En revanche, le tribunal a estimé que d'autres pratiques d'Orange (pourtant condamnées par le gendarme de la concurrence) n'ont pas empêché Digiciel de se développer: proposer des appels mobile vers mobile Orange moins cher que les appels vers les mobiles Digicel; et demander à tous les distributeurs et réparateurs de l'île de ne travailler qu'avec Orange.

Au final, le tribunal a accordé à Digicel 179,64 millions d'euros de dommages et intérêts, actualisés avec un taux de 10,4% l'an, ce qui représente au total la coquette somme de 346 millions d'euros. Pour ce faire, les juges se sont basés sur une étude commandée par Digicel au cabinet Sorgem, dont "la méthode semble rationnelle, et les hypothèses cohérentes", indique le jugement (cf texte ci-dessous).

Echapper au paiement

Furieux, Orange a immédiatement fait appel, mais cela ne suspend pas le paiement des dommages. L'opérateur historique se refusant à payer, il a demandé à bénéficier d'une disposition du code civil, qui permet de ne pas verser la somme mais de la consigner auprès de la Caisse des dépôts. Ce que la justice lui a accordé.

Pour justifier sa demande, l'ex-France Télécom a argué que Digicel pourrait ne jamais rendre l'argent si la condamnation était annulée en appel:

"En cas d'infirmation du jugement, il existe un risque significatif que Digicel ne soit pas en mesure de restituer les sommes reçues. Digicel rencontre des difficultés financières très importantes, présente un endettement insoutenable, a dû renoncer à son introduction en bourse. Le groupe auquel Digicel appartient est implanté dans des paradis fiscaux [Ndlr: son siège est aux Bahamas] et particulièrement mal noté par les agences de notation. Digicel elle-même fait l'objet de réserves importantes dans la décision de l'Arcep du 11 octobre 2016 pour l'attribution de certaines fréquences".

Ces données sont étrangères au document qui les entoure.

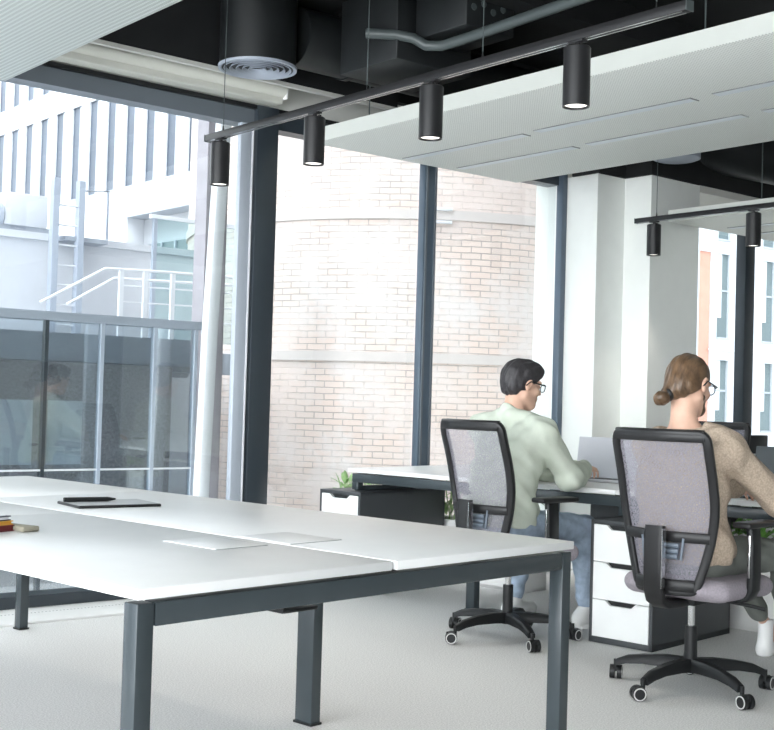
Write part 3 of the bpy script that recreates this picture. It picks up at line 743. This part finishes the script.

Des arguments fermement contestés par Digicel:

"La société Digicel est solide. Elle dispose d'une capacité d'emprunt non utilisée qui pourrait lui permettre de mobiliser les sommes en cas de nécessité de restitution. Ses résultats sont tous largement positifs. La dette du groupe Digicel, qui a été renégociée est en voie de réduction".

Rappelons qu'il y a trois ans, le tribunal de commerce avait, pour les mêmes motifs, condamné Orange à payer 8 millions d'euros à Outremer Telecom, condamnation ramenée à 3 millions d'euros en appel.

Pour mémoire, Orange était en monopole aux Antilles-Guyane jusqu'à l'arrivée de Bouygues en 2000. En 2006, le groupe de BTP avait revendu cette activité à Digicel pour 155 millions d'euros. Créé et dirigé par le magnat irlandais Denis O'Brien, Digicel réalise 2,5 milliards de dollars de chiffre d'affaires auprès de 14 millions d'abonnés dans 32 pays, essentiellement des îles des Antilles et du Pacifique. Sa dette de 6,5 milliards de dollars est notée B2 chez Moody's et B chez Fitch, c'est-à-dire en catégorie spéculative (junk). Il y a un an, Moody's pointait "un cash flow négatif, un taux d'endettement élevé de 6,5 fois les profits, un chiffre d'affaires et un excédent brut d'exploitation en recul depuis deux ans".

Contacté, Orange s'est refusé à tout commentaire.